Photography by Matt Marcinkowski
Susan Colangelo
Susan Colangelo used to stitch stories, clipping news from the paper and expressing it in embroidery as an art form. But one day in 2012, the artist read a headline—and couldn’t pick up her needle. Destinee Clemons, a 17-year-old, had been shot and killed in a drive-by as she stood on her University City home’s porch. Months later, two brothers were arrested for the crime and charged with second-degree murder.
“I tried to stitch about it, and I couldn’t,” Colangelo says. “I just felt stupid, like this was too big for what I was doing.” Colangelo approached artist and activist Juan William Chávez and asked to host a “stitch and bitch” to talk about what was happening in St. Louis. In Old North, Colangelo met with Chávez and six others and wrote a mission statement for what would become the Saint Louis Story Stitchers Artists Collective. The arts organization helps St. Louisans ages 16–24 tell their stories, often marred by gun violence and trauma, through song, performance, art, and podcasts. And this year, it’s getting a big boost: Story Stitchers was awarded a $500,000 accelerator grant through The Lewis Prize for Music.
At Story Stitchers, culturally relevant mentors work with young people, who benefit not only by coming to a safe space where they can be heard but also by earning money for participating in programs. “We want peace in our region,” Colangelo says. “We think that listening to the youth and what they’re saying they need is probably the smartest and least expensive way to get out of the situation we’re in.”

Photography by Matt Marcinkowski
From left: She’Kinah Taylor, Emeara Burns, Chris Pendleton, and Caleb Taylor
By hosting performances in the community, Story Stitchers also aims to promote understanding and healing.

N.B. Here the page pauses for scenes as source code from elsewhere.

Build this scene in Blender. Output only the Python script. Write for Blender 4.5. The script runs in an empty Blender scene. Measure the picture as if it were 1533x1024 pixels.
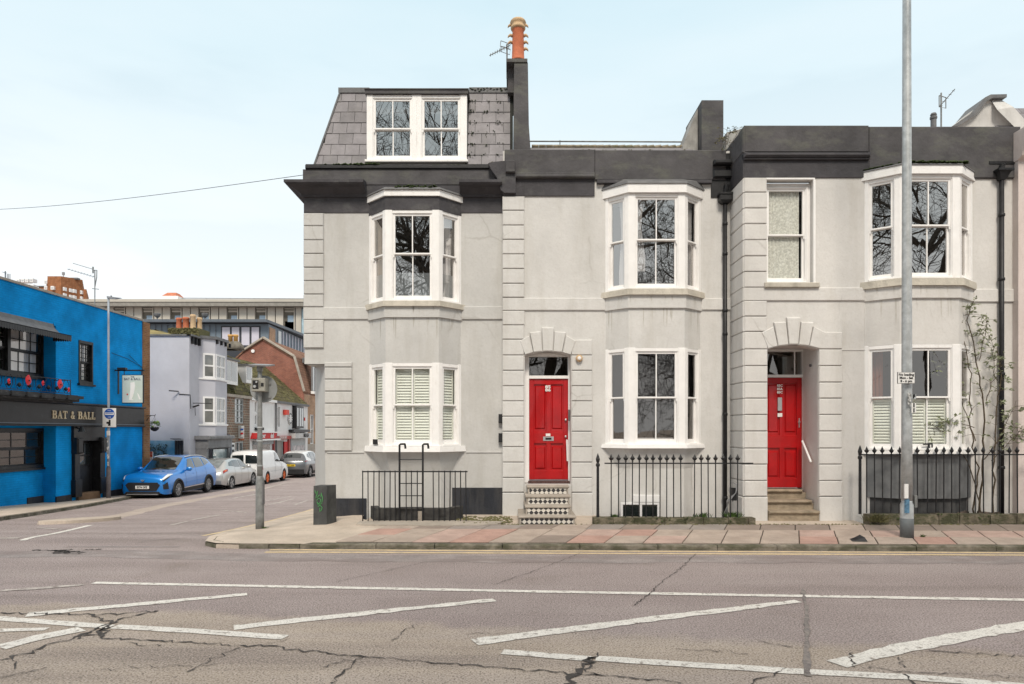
import bpy, math, random
import numpy as np
from mathutils import Vector, Matrix
R = math.radians
random.seed(7)
S = bpy.context.scene
COL = S.collection

# ------------------------------------------------------------------ camera, sky, sun, exposure
EYE = 1.92          # eye height over the main road
cam = bpy.data.cameras.new("camera"); cam_o = bpy.data.objects.new("camera", cam); COL.objects.link(cam_o)
cam.sensor_width = 36; cam.lens = 36 * 1000 / 1533; cam.shift_y = 133 / 1533
cam.clip_start = 0.1; cam.clip_end = 3000
cam_o.location = (0, 0, EYE); cam_o.rotation_euler = (R(90), 0, 0)
S.camera = cam_o

SUN_EL, SUN_AZ = 49, 180        # azimuth measured clockwise from +Y (180 = straight behind the viewer)
W = bpy.data.worlds.new("World"); S.world = W; W.use_nodes = True
nt = W.node_tree; nt.nodes.clear()
sky = nt.nodes.new('ShaderNodeTexSky'); sky.sky_type = 'NISHITA'; sky.sun_disc = False
sky.sun_elevation = R(SUN_EL); sky.sun_rotation = R(SUN_AZ); sky.air_density = 1.0; sky.dust_density = 2.0; sky.ozone_density = 1.5
tc = nt.nodes.new('ShaderNodeTexCoord')
sx = nt.nodes.new('ShaderNodeSeparateXYZ'); nt.links.new(tc.outputs['Generated'], sx.inputs[0])
mr = nt.nodes.new('ShaderNodeMapRange'); mr.inputs['From Min'].default_value = 0.05; mr.inputs['From Max'].default_value = 0.75
mr.inputs['To Min'].default_value = 0.98; mr.inputs['To Max'].default_value = 0.92
nt.links.new(sx.outputs['Z'], mr.inputs['Value'])
mp = nt.nodes.new('ShaderNodeMapping'); mp.inputs['Scale'].default_value = (1.2, 1.2, 5.0)
nt.links.new(tc.outputs['Generated'], mp.inputs[0])
nz = nt.nodes.new('ShaderNodeTexNoise'); nz.inputs['Scale'].default_value = 1.6; nz.inputs['Detail'].default_value = 5
nt.links.new(mp.outputs[0], nz.inputs['Vector'])
mr2 = nt.nodes.new('ShaderNodeMapRange'); mr2.inputs['From Min'].default_value = 0.42; mr2.inputs['From Max'].default_value = 0.75
mr2.inputs['To Max'].default_value = 0.22
nt.links.new(nz.outputs['Fac'], mr2.inputs['Value'])
ad = nt.nodes.new('ShaderNodeMath'); ad.operation = 'ADD'; ad.use_clamp = True
nt.links.new(mr.outputs[0], ad.inputs[0]); nt.links.new(mr2.outputs[0], ad.inputs[1])
mx = nt.nodes.new('ShaderNodeMix'); mx.data_type = 'RGBA'
veil = nt.nodes.new('ShaderNodeMix'); veil.data_type = 'RGBA'      # bright thin haze: white low down, pale blue higher up
veil.inputs['A'].default_value = (9.6, 9.8, 9.9, 1); veil.inputs['B'].default_value = (6.0, 7.75, 8.55, 1)
mr3 = nt.nodes.new('ShaderNodeMapRange'); mr3.inputs['From Min'].default_value = 0.10; mr3.inputs['From Max'].default_value = 0.54
nt.links.new(sx.outputs['Z'], mr3.inputs['Value']); sb = nt.nodes.new('ShaderNodeMath'); sb.operation = 'SUBTRACT'; sb.use_clamp = True
nt.links.new(mr3.outputs[0], sb.inputs[0]); nt.links.new(mr2.outputs[0], sb.inputs[1]); nt.links.new(sb.outputs[0], veil.inputs['Factor'])
high = nt.nodes.new('ShaderNodeMix'); high.data_type = 'RGBA'; high.inputs['B'].default_value = (8.8, 8.5, 8.0, 1)     # even, slightly warm tone in the unseen sky overhead, added to warm the skylight
mr4 = nt.nodes.new('ShaderNodeMapRange'); mr4.inputs['From Min'].default_value = 0.56; mr4.inputs['From Max'].default_value = 0.85; mr4.interpolation_type = 'SMOOTHSTEP'
nt.links.new(sx.outputs['Z'], mr4.inputs['Value']); nt.links.new(mr4.outputs[0], high.inputs['Factor']); nt.links.new(veil.outputs['Result'], high.inputs['A'])
nt.links.new(high.outputs['Result'], mx.inputs['B'])
nt.links.new(ad.outputs[0], mx.inputs['Factor']); nt.links.new(sky.outputs[0], mx.inputs['A'])
bg = nt.nodes.new('ShaderNodeBackground'); bg.inputs['Strength'].default_value = 0.0535
wo = nt.nodes.new('ShaderNodeOutputWorld')
nt.links.new(mx.outputs['Result'], bg.inputs['Color']); nt.links.new(bg.outputs[0], wo.inputs[0])

sl = bpy.data.lights.new("sun", 'SUN'); so = bpy.data.objects.new("sun", sl); COL.objects.link(so)
sl.energy = 1.5; sl.angle = R(16); sl.color = (1.0, 0.91, 0.79)
a, e = R(SUN_AZ), R(SUN_EL)
sd = Vector((math.sin(a) * math.cos(e), math.cos(a) * math.cos(e), math.sin(e)))
so.rotation_euler = sd.to_track_quat('Z', 'Y').to_euler(); so.location = sd * 60

S.view_settings.view_transform = 'Standard'; S.view_settings.look = 'None'
S.view_settings.gamma = 1; S.view_settings.use_curve_mapping = False; S.view_settings.exposure = 1.06
S.cycles.max_bounces = 6; S.cycles.transparent_max_bounces = 12

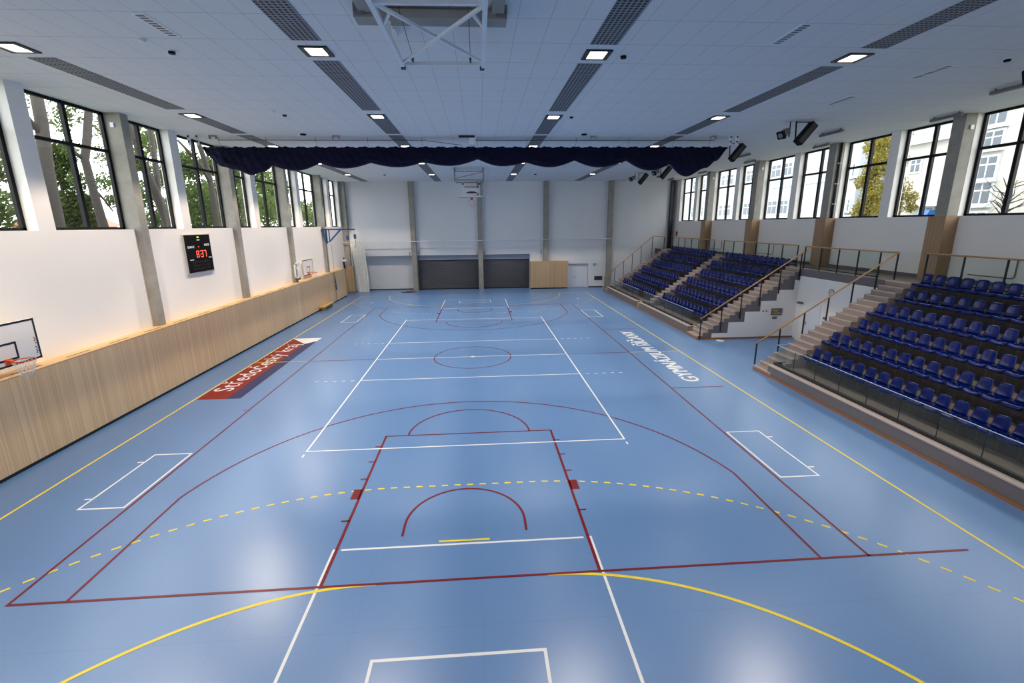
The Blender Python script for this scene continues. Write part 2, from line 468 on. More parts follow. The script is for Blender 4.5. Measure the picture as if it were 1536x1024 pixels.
hb = Lines(LZ * 2.2)            # yellow: handball
for sx in (-1, 1): hb.seg(sx * 10, -20, sx * 10, 20, 0.06)
hb.seg(-10, 20, 10, 20); hb.seg(-10, -20, 10, -20)
hb.seg(-10, 0, -7.55, 0); hb.seg(7.55, 0, 10, 0)
for sg in (-1, 1):
    gy = sg * 20.0
    hb.seg(-0.5, gy - sg * 7, 0.5, gy - sg * 7)
    if sg < 0:
        hb.arc(1.5, gy, 5.97, 0, 90, 0.06); hb.arc(-1.5, gy, 5.97, 90, 180, 0.06)
        hb.arc(1.5, gy, 9, 90, 22, dash=(0.15, 0.15)); hb.arc(-1.5, gy, 9, 89.05, 158, dash=(0.15, 0.15))
        for k in range(9): hb.seg(-1.2 + k * 0.3, gy + 9, -1.05 + k * 0.3, gy + 9)
    else:
        hb.arc(1.5, gy, 6, 0, -90); hb.arc(-1.5, gy, 6, -90, -180)
        hb.seg(-1.5, gy - 6, 1.5, gy - 6)
        hb.arc(1.5, gy, 9, -90, -22, dash=(0.15, 0.15)); hb.arc(-1.5, gy, 9, -90, -158, dash=(0.15, 0.15))
        for k in range(9): hb.seg(-1.4 + k * 0.3, gy - 9, -1.25 + k * 0.3, gy - 9)
hb.build('yellow_court_line', M['l_yellow'])

bn = MB()
bz = LZ
bn.add([(-9.93, -4.6, bz), (-8.87, -4.6, bz), (-8.95, 3.35, bz), (-10.0, 4.6, bz)], [(0, 1, 2, 3)], 0)
bn.add([(-8.87, -4.6, bz), (-8.38, -4.6, bz), (-8.5, 3.9, bz), (-8.95, 3.35, bz)], [(0, 1, 2, 3)], 1)
bn.add([(-8.95, 3.35, bz), (-8.5, 3.9, bz), (-8.45, 4.62, bz), (-10.0, 4.6, bz)], [(0, 1, 2, 3)], 2)
tag(bn.build('sponsor_banner', [M['b_red'], M['b_blue'], M['l_white']], floor), 'red, navy and white banner printed on the floor')
me = place_text(text_mesh('Středočeský kraj', 1.0, 0.0, space=1.08), (-9.14, -3.75, LZ * 2.5), (0, 1, 0), (-1, 0, 0), width=7.0, height=None, tall=1.06)
ys = [v.co.x for v in me.vertices]
link('banner_lettering', me, M['l_white'], floor)
gy = MB()
for k in range(3):                                     # heavy strokes: three close passes, each a hair above the last
    me = place_text(text_mesh('GYMNÁZIUM ŘÍČANY', 1.0, 0.0, space=1.05), (9.02, -4.35 + 0.035 * k, LZ * 2.5 + 0.0006 * k), (0, 1, 0), (-1, 0, 0), width=8.62, tall=1.12)
    gy.add([v.co[:] for v in me.vertices], [tuple(p.vertices) for p in me.polygons])
me = bpy.data.meshes.new('school_lettering'); me.from_pydata(gy.v, [], gy.f)
link('school_lettering', me, M['l_white'], floor)

# ------------------------------------------------------------------ walls, columns, ceiling
colL = [-22.9, -16.3, -9.5, -2.86, 3.93, 10.62, 17.35]
piL = [-19.7, -13.1, -6.5, 0.09, 6.62, 13.13, 19.75]
colR = [-22.7, -16.2, -9.8, -3.33, 3.05, 9.7, 16.15]
piR = [-19.4, -13.0, -6.6, -0.18, 6.33, 12.62, 19.05]
w = MB().box(XL - 0.5, XL, YF, YB + 1.2, 0, ZSL)
for p in piL: w.box(XL - 0.5, XL, p - 0.275, p + 0.275, ZSL, ZC)
w.box(XL - 0.5, XL, 22.5, YB + 1.2, ZSL, ZC)
struct('wall_left', w, M['wall'], 'white wall with the scoreboard, tall windows above it', 'wall')
w = MB().box(XR, XR + 0.5, YF, YB, 0, ZSR)
for p in piR: w.box(XR, XR + 0.5, p - 0.25, p + 0.25, ZSR, ZC)
for c in colR: w.box(XR + 0.02, XR + 0.5, c - 0.26, c + 0.26, ZSR, ZC)
w.box(XR, XR + 0.5, 22.1, YB, ZSR, ZC)
struct('wall_right', w, M['wall'], 'white wall with windows above the grandstand gallery', 'wall')
w = MB().box(XL, XR + 0.5, YB, YB + 1.2, 3.3, ZC)
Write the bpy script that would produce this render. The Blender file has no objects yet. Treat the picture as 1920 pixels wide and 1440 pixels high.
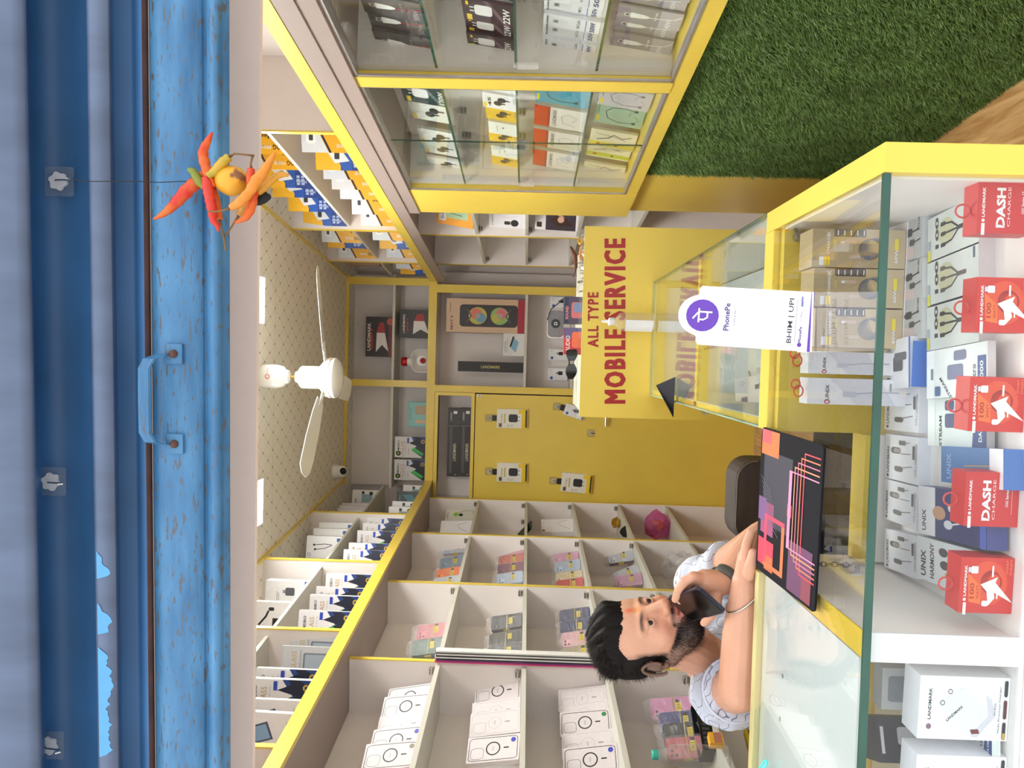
import bpy, math, random
from math import sin, cos, pi, radians, atan2, sqrt
from mathutils import Vector, Matrix
random.seed(7)
SC = bpy.context.scene
COL = SC.collection
# ---------------------------------------------------------------- camera (a phone held sideways: the place is seen turned a quarter)
EYE = 1.5
FPX, YAW, PITCH, ROLL = 1459.44, radians(1.881), radians(1.1041), radians(1.6049)
F_ = Vector((-sin(YAW)*cos(PITCH), cos(YAW)*cos(PITCH), sin(PITCH)))
R0 = Vector((cos(YAW), sin(YAW), 0)); U0 = R0.cross(F_)
R_ = R0*cos(ROLL)+U0*sin(ROLL); U_ = R_.cross(F_)
cd = bpy.data.cameras.new('camera'); cam = bpy.data.objects.new('camera', cd); COL.objects.link(cam)
cd.sensor_width = 36; cd.lens = FPX/1920*36; cd.clip_start = .02
m = Matrix.Identity(4)
for i in range(3):
    m[i][0] = -U_[i]; m[i][1] = R_[i]; m[i][2] = -F_[i]
m[2][3] = EYE
cam.matrix_world = m
SC.camera = cam
# ---------------------------------------------------------------- world, exposure
SC.view_settings.view_transform = 'Standard'; SC.view_settings.look = 'None'
SC.view_settings.gamma = 1; SC.view_settings.use_curve_mapping = False
SC.view_settings.exposure = 0.2
SC.cycles.use_denoising = True
SC.cycles.max_bounces = 10; SC.cycles.transparent_max_bounces = 24; SC.cycles.diffuse_bounces = 5
SC.cycles.sample_clamp_indirect = 6
W = bpy.data.worlds.new('street_daylight'); SC.world = W; W.use_nodes = True
nt = W.node_tree; bg = nt.nodes['Background']
tc = nt.nodes.new('ShaderNodeTexCoord'); sp = nt.nodes.new('ShaderNodeSeparateXYZ'); cr = nt.nodes.new('ShaderNodeValToRGB')
mr = nt.nodes.new('ShaderNodeMapRange'); mr.inputs[1].default_value = -.4; mr.inputs[2].default_value = .8
nt.links.new(tc.outputs['Generated'], sp.inputs[0]); nt.links.new(sp.outputs[2], mr.inputs[0]); nt.links.new(mr.outputs[0], cr.inputs[0])
cr.color_ramp.elements[0].color = (.40, .38, .36, 1); cr.color_ramp.elements[1].color = (.88, .93, 1, 1)
e = cr.color_ramp.elements.new(.40); e.color = (.80, .80, .80, 1)
nt.links.new(cr.outputs[0], bg.inputs[0]); bg.inputs[1].default_value = 1.9
LED_STRENGTH = 41.0
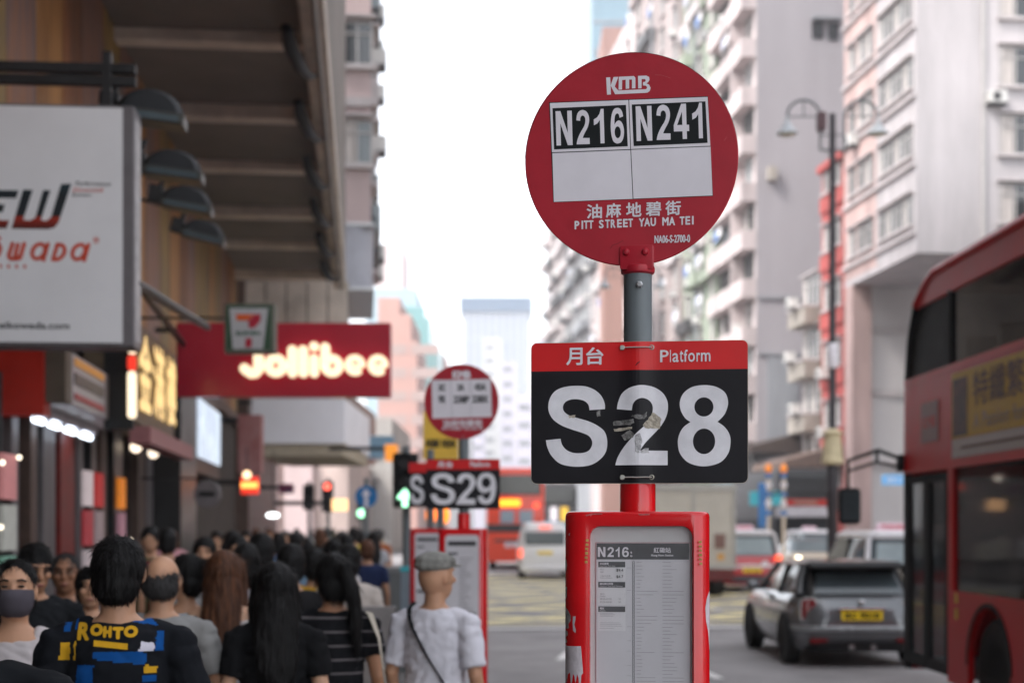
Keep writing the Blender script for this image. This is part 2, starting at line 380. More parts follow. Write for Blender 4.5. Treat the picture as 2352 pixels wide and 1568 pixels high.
# bracket and poles
XB = lx(1464)
br = MB().prismy([(x, z) for x, z in rrect((1502 - 1424) / S, (618 - 563) / S, .006, cx=lx(1463), cy=lz(592))], -.009, -.004)
brk = br.build('bracket_plate', redk, post, smooth=True, bevel=.0015)
for px in (1439, 1482):
    MB().rings([[(lx(px) + r * math.cos(a), y, lz(580) + r * math.sin(a)) for a in [2 * math.pi * k / 16 for k in range(16)]] for r, y in ((.0085, -.009), (.0085, -.011), (.006, -.0150), (.001, -.0165))]).build('rivet', redk, brk, smooth=True)
PY = .024
def vtube(r, z0, z1, y=PY, prof=None, seg=40):
    return MB().lathe(prof or [(r, z0), (r, z1)], (XB, y, 0), seg)
vtube(0, 0, 0, prof=[(.034, lz(628)), (.0395, lz(624)), (.041, lz(616)), (.0395, lz(609)), (.034, lz(607))]).build('collar', redk, post, smooth=True)
vtube(.0335, lz(1175), lz(612)).build('pole', grey_pole, post, smooth=True)
vtube(.0425, lz(1180), lz(1100), prof=[(.0425, lz(1180)), (.0425, lz(1112)), (.040, lz(1108)), (.03, lz(1107))]).build('sleeve', redbox, post, smooth=True)
MB().rings([[(lx(1469) + r * math.cos(a), y, lz(655) + r * math.sin(a)) for a in [2 * math.pi * k / 6 for k in range(6)]] for r, y in ((.0085, PY - .031), (.0085, PY - .039), (.005, PY - .041))]).build('bolt', steel, post)
# platform plate, bowed round the pole
def ex(cx): return lx((1250 + cx / 3.4083) * .9408)
def ez(cy): return lz((780 + cy / 3.4083) * .9408)
PX0, PX1, PZ0, PZ1 = lx(1219.5), lx(1715), lz(1110.5), lz(785.5)
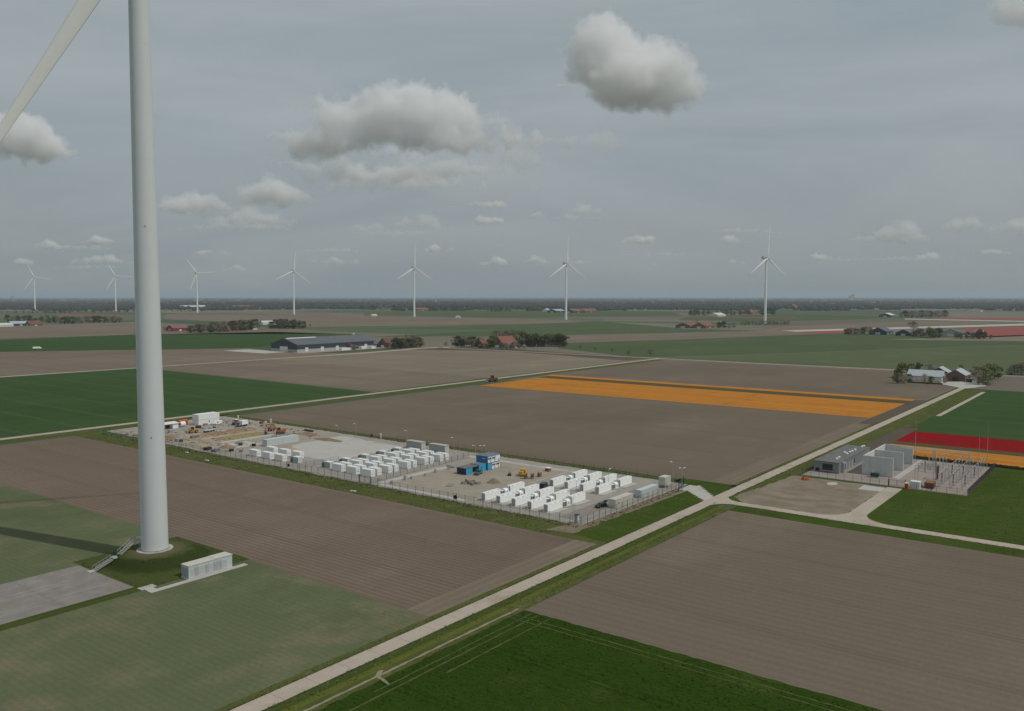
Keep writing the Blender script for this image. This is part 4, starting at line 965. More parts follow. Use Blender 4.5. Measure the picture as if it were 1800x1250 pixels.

At an outreach event in Wellston, a young woman recites a poem, talking about coming from a place “where cops stop you if you look a certain way, where kids walk around dressing like twice their age.” A woman in the audience approaches. Crying, she hugs the poet. The piece reminds her of her son, who was killed when he was 19 years old. Story Stitchers performers then launch into their original song “Who’s Ready?” They lead a call-and-response. “Who’s ready?” they ask. “We ready,” the crowd responds. “We ready for the violence to stop.”
The Lewis Prize money is meant to shore up the organization. But the accelerator application also called for a “big idea.” Colangelo presented the one the kids have been talking about for a year: their own youth center. It’s going to require corporate sponsorship, but Colangelo takes the long view. “We trust [that the young people] know what’s needed,” she says. “They have more vision, because they have a longer road ahead than we do.”
Get a Stitch Fix
Three ways to engage with Story Stitchers
Story Stitchers has a whole host of programs in the works, including a slate of podcasts produced in its StitchCast Studio. Here are three events and podcasts you can check out this spring and summer.
Peace in the Prairie, which will run June 15–29 at Laumeier Sculpture Park and July 3 at the National Blues Museum, will explore why there are often dramatic changes in children when they’re given the opportunity to explore nature.
The Divided City is a series of four podcasts that delve deeper, with the help of scholars, into topics that often come up in youth-led Story Stitchers podcasts. Those include trauma and storytelling as healing in Black culture.
Wade, a video that’s part of Story Stitchers’ project The WHY of MY City, looks at the “history, endurance, and fellowship of St. Louis’s African-American citizens.” It’s on view at the Bruno David Gallery through March 13.